La recherche pour vulgariser l’œuvre du Cheikh
Aujourd’hui, pour vulgariser l’œuvre du Cheikh, le Dahira Hizbut Tarquiyyah a accordé une place de choix à la recherche. C’est tout le sens de la création de l’IIERM (Institut International d’Etudes et de Recherche sur le mouridisme) qui est logé dans les locaux du Dahira. «A l’occasion du Magal, on monte des vidéos qu’on publie, les gens reprennent pour les revendre ailleurs, sans contrepartie, on rend grâce à Dieu. On a un besoin de véhiculer, d’informer en formant nos membres. Parce que selon Atou Diagne, c’est l’Islam même qui dit que «tu ne peux pas adorer correctement si tu ne connais pas ». «On est venu de loin, on a besoin de connaitre et les gens ont besoin de savoir ce qu’on a pu découvrir.
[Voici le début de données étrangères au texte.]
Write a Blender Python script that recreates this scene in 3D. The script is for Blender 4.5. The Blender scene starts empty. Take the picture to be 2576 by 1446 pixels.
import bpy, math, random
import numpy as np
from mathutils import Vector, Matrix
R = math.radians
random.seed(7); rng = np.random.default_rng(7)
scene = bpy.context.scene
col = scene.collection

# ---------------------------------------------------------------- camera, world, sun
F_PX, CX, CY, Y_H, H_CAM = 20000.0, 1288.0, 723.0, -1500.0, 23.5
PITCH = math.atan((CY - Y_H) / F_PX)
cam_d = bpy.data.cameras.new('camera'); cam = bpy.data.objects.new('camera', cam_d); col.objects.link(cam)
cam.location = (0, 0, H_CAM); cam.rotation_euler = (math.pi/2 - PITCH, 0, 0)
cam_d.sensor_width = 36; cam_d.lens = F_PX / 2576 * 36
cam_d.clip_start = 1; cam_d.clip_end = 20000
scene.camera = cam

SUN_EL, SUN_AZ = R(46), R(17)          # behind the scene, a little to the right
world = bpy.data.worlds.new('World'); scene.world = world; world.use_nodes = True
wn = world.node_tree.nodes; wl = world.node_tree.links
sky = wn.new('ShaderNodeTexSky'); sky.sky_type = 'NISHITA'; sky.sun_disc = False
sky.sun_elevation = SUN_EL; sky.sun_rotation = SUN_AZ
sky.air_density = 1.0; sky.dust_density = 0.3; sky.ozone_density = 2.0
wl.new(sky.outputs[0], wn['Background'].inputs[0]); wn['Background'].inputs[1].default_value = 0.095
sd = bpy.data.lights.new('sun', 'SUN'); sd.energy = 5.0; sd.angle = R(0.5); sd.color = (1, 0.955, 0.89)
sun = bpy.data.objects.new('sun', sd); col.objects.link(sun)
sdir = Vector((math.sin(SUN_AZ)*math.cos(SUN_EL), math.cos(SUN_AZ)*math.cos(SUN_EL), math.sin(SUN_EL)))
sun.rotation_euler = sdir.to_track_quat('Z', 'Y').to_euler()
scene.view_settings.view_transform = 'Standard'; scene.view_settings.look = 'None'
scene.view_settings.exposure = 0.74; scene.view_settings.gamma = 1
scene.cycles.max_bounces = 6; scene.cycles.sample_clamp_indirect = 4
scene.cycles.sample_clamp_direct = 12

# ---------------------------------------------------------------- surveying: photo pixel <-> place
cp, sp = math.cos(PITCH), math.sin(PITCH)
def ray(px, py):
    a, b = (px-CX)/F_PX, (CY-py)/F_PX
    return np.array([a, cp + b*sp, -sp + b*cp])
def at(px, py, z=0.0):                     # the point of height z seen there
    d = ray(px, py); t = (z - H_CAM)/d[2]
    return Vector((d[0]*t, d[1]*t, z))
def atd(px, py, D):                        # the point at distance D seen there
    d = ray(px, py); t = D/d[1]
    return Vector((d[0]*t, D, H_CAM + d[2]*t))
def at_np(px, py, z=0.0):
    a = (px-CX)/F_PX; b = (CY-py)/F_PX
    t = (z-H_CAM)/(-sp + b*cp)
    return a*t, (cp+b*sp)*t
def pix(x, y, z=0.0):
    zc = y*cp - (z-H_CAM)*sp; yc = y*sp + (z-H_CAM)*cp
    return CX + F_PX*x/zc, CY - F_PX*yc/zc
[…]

Donc l’information est devenue un droit pour tous. La base c’est la connaissance et elle passe par la recherche. Pour prendre l’exemple du Cheikh, son exil, ses épreuves, ce n’est pas du Coran, mais les gens ont besoin de savoir pour comprendre. Grâce à notre institut de recherche nous avons créé nos propres centres culturels et à partir de celui de Dakar, nous avons créé des centres aux Etats-Unis, en Europe, au Canada, en Afrique…et tout ça nous le faisons avec nos propres moyens », se réjouit-il.